- _Exercise instructions_: The records below must be written out exactly, with every picture left behind.

- _Dataset_:
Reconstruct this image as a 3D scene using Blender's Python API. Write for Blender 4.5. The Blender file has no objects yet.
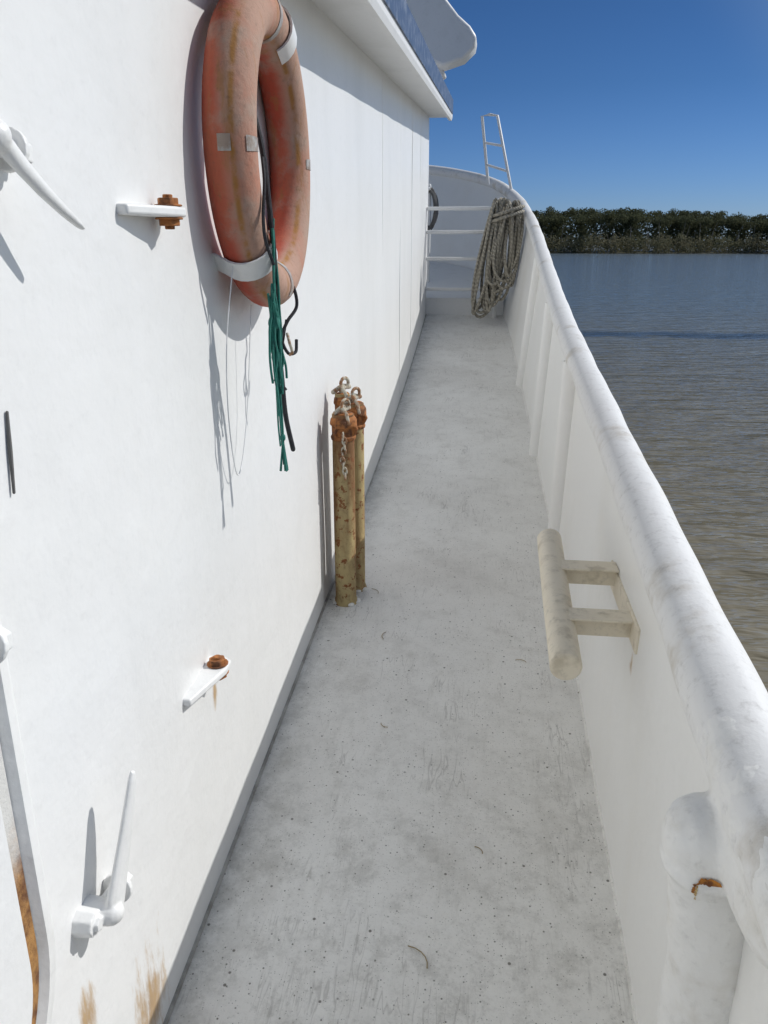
import bpy, math, random
from mathutils import Vector, Matrix
random.seed(7)
sc = bpy.context.scene
K = 0.0772
def D(y): return K*y + 0.0125*max(0.0, y-4.0)**2
WX = -0.61

# ---------------------------------------------------------------- materials
def newmat(name):
    m = bpy.data.materials.new(name); m.use_nodes = True
    nt = m.node_tree; b = nt.nodes["Principled BSDF"]
    return m, nt, b
def N(nt, t, **kw):
    n = nt.nodes.new(t)
    for k, v in kw.items(): setattr(n, k, v)
    return n
def pos_vec(nt, sx=1, sy=1, sz=1):
    g = N(nt, "ShaderNodeNewGeometry"); mp = N(nt, "ShaderNodeMapping")
    mp.inputs["Scale"].default_value = (sx, sy, sz)
    nt.links.new(g.outputs["Position"], mp.inputs["Vector"])
    return mp.outputs["Vector"]
def noise(nt, vec, scale, detail=6, rough=0.6):
    n = N(nt, "ShaderNodeTexNoise"); n.inputs["Scale"].default_value = scale
    n.inputs["Detail"].default_value = detail; n.inputs["Roughness"].default_value = rough
    nt.links.new(vec, n.inputs["Vector"]); return n.outputs["Fac"]
def mrange(nt, val, a, b, c=0.0, d=1.0, smooth=True):
    n = N(nt, "ShaderNodeMapRange")
    if smooth: n.interpolation_type = 'SMOOTHSTEP'
    for i, v in zip((1, 2, 3, 4), (a, b, c, d)): n.inputs[i].default_value = v
    nt.links.new(val, n.inputs[0]); return n.outputs[0]
def mix(nt, fac, a, b, blend='MIX'):
    n = N(nt, "ShaderNodeMix", data_type='RGBA'); n.blend_type = blend
    if isinstance(fac, float): n.inputs[0].default_value = fac
    else: nt.links.new(fac, n.inputs[0])
    for s, v in ((6, a), (7, b)):
        if isinstance(v, tuple): n.inputs[s].default_value = (*v, 1)
        else: nt.links.new(v, n.inputs[s])
    return n.outputs[2]
def math_(nt, op, a, b=None, clamp=False):
    n = N(nt, "ShaderNodeMath", operation=op); n.use_clamp = clamp
    for i, v in enumerate((a, b)):
        if v is None: continue
        if isinstance(v, (int, float)): n.inputs[i].default_value = v
        else: nt.links.new(v, n.inputs[i])
    return n.outputs[0]
def bump(nt, b, h, strength, dist=0.01, prev=None):
    n = N(nt, "ShaderNodeBump"); n.inputs["Strength"].default_value = strength
    n.inputs["Distance"].default_value = dist
    nt.links.new(h, n.inputs["Height"])
    if prev is not None: nt.links.new(prev, n.inputs["Normal"])
    nt.links.new(n.outputs[0], b.inputs["Normal"]); return n.outputs[0]

RUST = (0.30, 0.10, 0.025)
def paint(name, base, dark, amt=0.5, scale=3.0, lo=.45, hi=.75, rough=.45, bmp=.25, rust=0.0,
          st=(1, 1, 1), spots=(), lump=0.0, rustcol=RUST, fine=0.12):
    m, nt, b = newmat(name)
    v = pos_vec(nt, *st); v1 = pos_vec(nt)
    f = mrange(nt, noise(nt, v, scale, 9, .62), lo, hi)
    f = math_(nt, 'MULTIPLY', f, amt)
    col = mix(nt, f, base, dark)
    f2 = math_(nt, 'MULTIPLY', mrange(nt, noise(nt, v1, 45, 5, .7), .5, .8), fine)
    col = mix(nt, f2, col, tuple(c*.35 for c in dark))
    if rust > 0:
        rn = noise(nt, v1, scale*3.1+4, 8, .68)
        rm = mrange(nt, rn, 1-rust, 1-rust+.05)
        rc = mix(nt, noise(nt, v1, 60, 4), rustcol, tuple(c*.35 for c in rustcol))
        col = mix(nt, rm, col, rc)
    for (x, y, z, r, sz) in spots:
        g = N(nt, "ShaderNodeNewGeometry")
        s = N(nt, "ShaderNodeVectorMath", operation='SUBTRACT'); s.inputs[1].default_value = (x, y, z)
        nt.links.new(g.outputs["Position"], s.inputs[0])
        q = N(nt, "ShaderNodeVectorMath", operation='MULTIPLY'); q.inputs[1].default_value = (1, 1, 1/sz)
        nt.links.new(s.outputs[0], q.inputs[0])
        L = N(nt, "ShaderNodeVectorMath", operation='LENGTH'); nt.links.new(q.outputs[0], L.inputs[0])
        d = mrange(nt, L.outputs["Value"], 0.0, r, 1.0, 0.0, False)
        vs = pos_vec(nt, 1, 1, .25)
        nn = noise(nt, vs, 38, 6, .7)
        mm = mrange(nt, math_(nt, 'ADD', math_(nt, 'MULTIPLY', d, .55), nn), .72, 1.05)
        col = mix(nt, math_(nt, 'MULTIPLY', mm, .85), col, mix(nt, nn, (.20, .08, .02), (.60, .38, .12)))
    nt.links.new(col, b.inputs["Base Color"])
    b.inputs["Roughness"].default_value = rough
    n1 = bump(nt, b, noise(nt, v1, 90, 4, .6), bmp, .002)
    if lump: bump(nt, b, noise(nt, v1, 7, 4, .55), lump, .02, n1)
    return m

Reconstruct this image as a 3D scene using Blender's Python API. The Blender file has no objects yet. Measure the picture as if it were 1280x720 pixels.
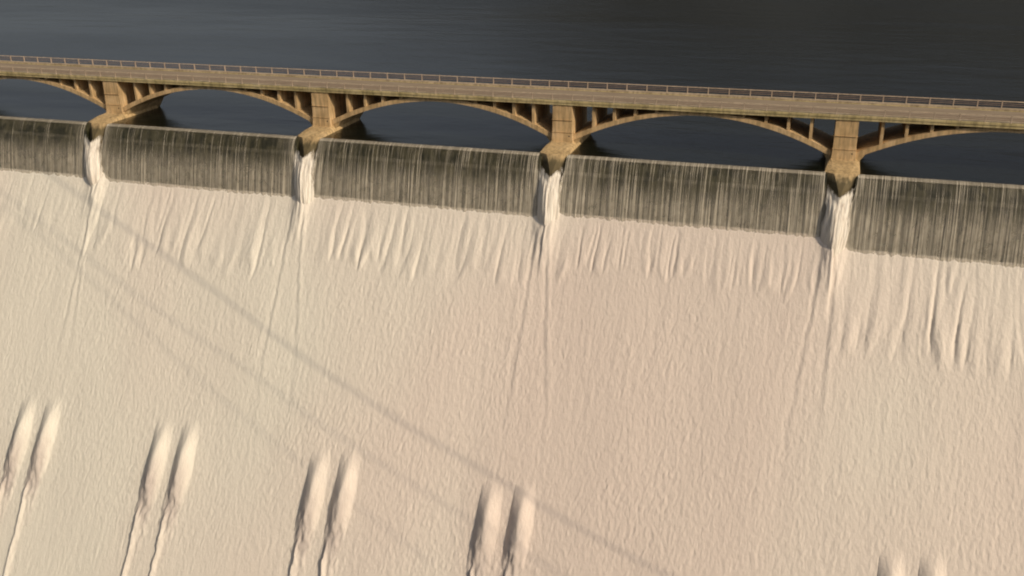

- _Task answer_:
Reconstruct this image as a 3D scene using Blender's Python API. Write for Blender 4.5. The Blender file has no objects yet.
import bpy, math, random
from mathutils import Vector, Matrix
random.seed(7)
sc = bpy.context.scene
K = 0.0772
def D(y): return K*y + 0.0125*max(0.0, y-4.0)**2
WX = -0.61

# ---------------------------------------------------------------- materials
def newmat(name):
    m = bpy.data.materials.new(name); m.use_nodes = True
    nt = m.node_tree; b = nt.nodes["Principled BSDF"]
    return m, nt, b
def N(nt, t, **kw):
    n = nt.nodes.new(t)
    for k, v in kw.items(): setattr(n, k, v)
    return n
def pos_vec(nt, sx=1, sy=1, sz=1):
    g = N(nt, "ShaderNodeNewGeometry"); mp = N(nt, "ShaderNodeMapping")
    mp.inputs["Scale"].default_value = (sx, sy, sz)
    nt.links.new(g.outputs["Position"], mp.inputs["Vector"])
    return mp.outputs["Vector"]
def noise(nt, vec, scale, detail=6, rough=0.6):
    n = N(nt, "ShaderNodeTexNoise"); n.inputs["Scale"].default_value = scale
    n.inputs["Detail"].default_value = detail; n.inputs["Roughness"].default_value = rough
    nt.links.new(vec, n.inputs["Vector"]); return n.outputs["Fac"]
def mrange(nt, val, a, b, c=0.0, d=1.0, smooth=True):
    n = N(nt, "ShaderNodeMapRange")
    if smooth: n.interpolation_type = 'SMOOTHSTEP'
    for i, v in zip((1, 2, 3, 4), (a, b, c, d)): n.inputs[i].default_value = v
    nt.links.new(val, n.inputs[0]); return n.outputs[0]
def mix(nt, fac, a, b, blend='MIX'):
    n = N(nt, "ShaderNodeMix", data_type='RGBA'); n.blend_type = blend
    if isinstance(fac, float): n.inputs[0].default_value = fac
    else: nt.links.new(fac, n.inputs[0])
    for s, v in ((6, a), (7, b)):
        if isinstance(v, tuple): n.inputs[s].default_value = (*v, 1)
        else: nt.links.new(v, n.inputs[s])
    return n.outputs[2]
def math_(nt, op, a, b=None, clamp=False):
    n = N(nt, "ShaderNodeMath", operation=op); n.use_clamp = clamp
    for i, v in enumerate((a, b)):
        if v is None: continue
        if isinstance(v, (int, float)): n.inputs[i].default_value = v
        else: nt.links.new(v, n.inputs[i])
    return n.outputs[0]
def bump(nt, b, h, strength, dist=0.01, prev=None):
    n = N(nt, "ShaderNodeBump"); n.inputs["Strength"].default_value = strength
    n.inputs["Distance"].default_value = dist
    nt.links.new(h, n.inputs["Height"])
    if prev is not None: nt.links.new(prev, n.inputs["Normal"])
    nt.links.new(n.outputs[0], b.inputs["Normal"]); return n.outputs[0]

RUST = (0.30, 0.10, 0.025)
def paint(name, base, dark, amt=0.5, scale=3.0, lo=.45, hi=.75, rough=.45, bmp=.25, rust=0.0,
          st=(1, 1, 1), spots=(), lump=0.0, rustcol=RUST, fine=0.12):
    m, nt, b = newmat(name)
    v = pos_vec(nt, *st); v1 = pos_vec(nt)
    f = mrange(nt, noise(nt, v, scale, 9, .62), lo, hi)
    f = math_(nt, 'MULTIPLY', f, amt)
    col = mix(nt, f, base, dark)
    f2 = math_(nt, 'MULTIPLY', mrange(nt, noise(nt, v1, 45, 5, .7), .5, .8), fine)
    col = mix(nt, f2, col, tuple(c*.35 for c in dark))
    if rust > 0:
        rn = noise(nt, v1, scale*3.1+4, 8, .68)
        rm = mrange(nt, rn, 1-rust, 1-rust+.05)
        rc = mix(nt, noise(nt, v1, 60, 4), rustcol, tuple(c*.35 for c in rustcol))
        col = mix(nt, rm, col, rc)
    for (x, y, z, r, sz) in spots:
        g = N(nt, "ShaderNodeNewGeometry")
        s = N(nt, "ShaderNodeVectorMath", operation='SUBTRACT'); s.inputs[1].default_value = (x, y, z)
        nt.links.new(g.outputs["Position"], s.inputs[0])
        q = N(nt, "ShaderNodeVectorMath", operation='MULTIPLY'); q.inputs[1].default_value = (1, 1, 1/sz)
        nt.links.new(s.outputs[0], q.inputs[0])
        L = N(nt, "ShaderNodeVectorMath", operation='LENGTH'); nt.links.new(q.outputs[0], L.inputs[0])
        d = mrange(nt, L.outputs["Value"], 0.0, r, 1.0, 0.0, False)
        vs = pos_vec(nt, 1, 1, .25)
        nn = noise(nt, vs, 38, 6, .7)
        mm = mrange(nt, math_(nt, 'ADD', math_(nt, 'MULTIPLY', d, .55), nn), .72, 1.05)
        col = mix(nt, math_(nt, 'MULTIPLY', mm, .85), col, mix(nt, nn, (.20, .08, .02), (.60, .38, .12)))
    nt.links.new(col, b.inputs["Base Color"])
    b.inputs["Roughness"].default_value = rough
    n1 = bump(nt, b, noise(nt, v1, 90, 4, .6), bmp, .002)
    if lump: bump(nt, b, noise(nt, v1, 7, 4, .55), lump, .02, n1)
    return m

Reconstruct this image as a 3D scene using Blender's Python API. The Blender file has no objects yet. Measure the picture as if it were 1280x720 pixels.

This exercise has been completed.